People like to pretend that they hold themselves accountable but, truthfully, it's a trait that's sorely lacking in our society today in almost every walk of life. Perhaps nowhere else will you find people blaming others more for their problems then in the stock market. (Well, there or in politics: With the president blaming Congress for stymieing any proposal he has, Congress does the same the other direction.) It's exhausting. The markets are no different.

Several recent studies indicate that less than half of Americans have money in the stock market. It's probably safe to assume of those that do, some only have mutual funds via retirement accounts of varying structures. So if you pick individual stocks, congratulations, you're in the minority. That doesn't appear to be changing as ETFs gain more and more popularity.

Even with this is in mind, some of us try our luck on individual companies betting we know or have gained some insight that others have not. It is very, very hard and requires work, time and luck. There are no shortcuts so if you happen to turn the TV on one day and hear something that sounds good, you just might want to do a little work on that company yourself before simply buying the stock. Trust me on this.

Sadly, some don't put forth the effort and if it doesn't work out they immediately go to the source of the "tip" and blame them for any losses. To this I say, "You get what you pay for." Which is to say...nothing.

If you are going to do nothing but get tips from television, Twitter or a newsletter, you will not do well picking stocks. Let's also be honest, you're not picking anything anyway, you're just piggybacking on someone else's idea. If it works, you're happy to take credit. If it doesn't, well, the guy on TV that told me to buy is clearly an idiot and I'm going to let them know.

Ultimately you hit the bid. No one is doing it for you. Hold yourself accountable. Here's something else to think about. While you're buying, someone else is selling. You're not buying a t-shirt that theoretically can be manufactured to meet all demand. At the price you want to buy a stock there is someone on the other side saying, "I'm happy to sell right here, right now."

What do you know that they don't? Ask yourself that question before hitting buy each and every time you make a move in your portfolio and you might save yourself some money.

Now, don't get me wrong. I like to poke at financial pundits as much as the next guy but not one time, not once, have I blamed one for losing me any money or anyone else for that matter. I've questioned tactics, motives, but I've never placed blame for my ample mistakes on others in picking or trading equities. Other parts of my day, well, let's just say that may be a different story.

Have I been influenced by something someone else has said? Of course, I'm human. But I know that the fault lies with myself if it doesn't work out.
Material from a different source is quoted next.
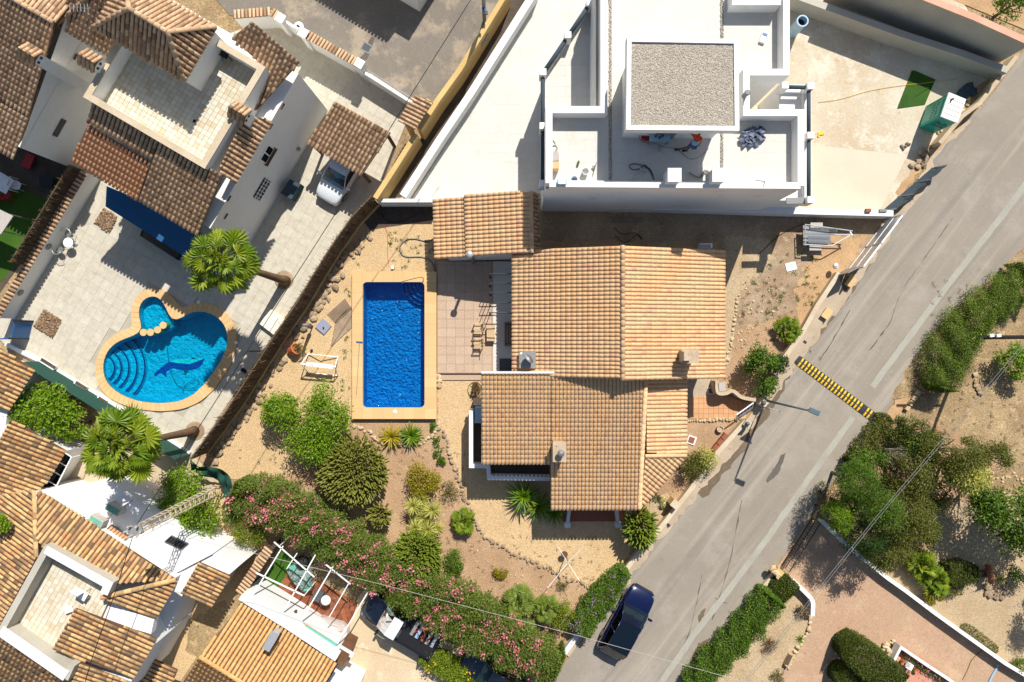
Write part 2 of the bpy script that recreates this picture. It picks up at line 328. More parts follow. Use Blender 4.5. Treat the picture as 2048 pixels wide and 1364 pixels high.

Believe me, most of these people on TV or Twitter aren't going to reappear to let you know they are wrong, you're on your own. Some will, but don't count on it.

It's easy to be shaken out of a stock you like if you don't do the work yourself. It's called conviction, have some. It can be very difficult to hold onto a position that is losing money if others are trashing it. After all, they're a recognized authority, they must know what they're talking about. After some time and effort on your own part you will probably find that you know the stocks you own better then most that appear on TV or a person who happens to post a random tweet.

If you do the work, if you know the stocks you own, follow the news flow, read the conference calls, you will know more times than not when you are wrong or right. I like to tell people that picking individual stocks is a lot like playing blackjack, you're almost always ahead at some point, it's when to leave the table that trips people up. Just don't be the guy or gal who blames the dealer.

This article is commentary by an independent contributor. At the time of publication, the author held no positions in the stocks mentioned.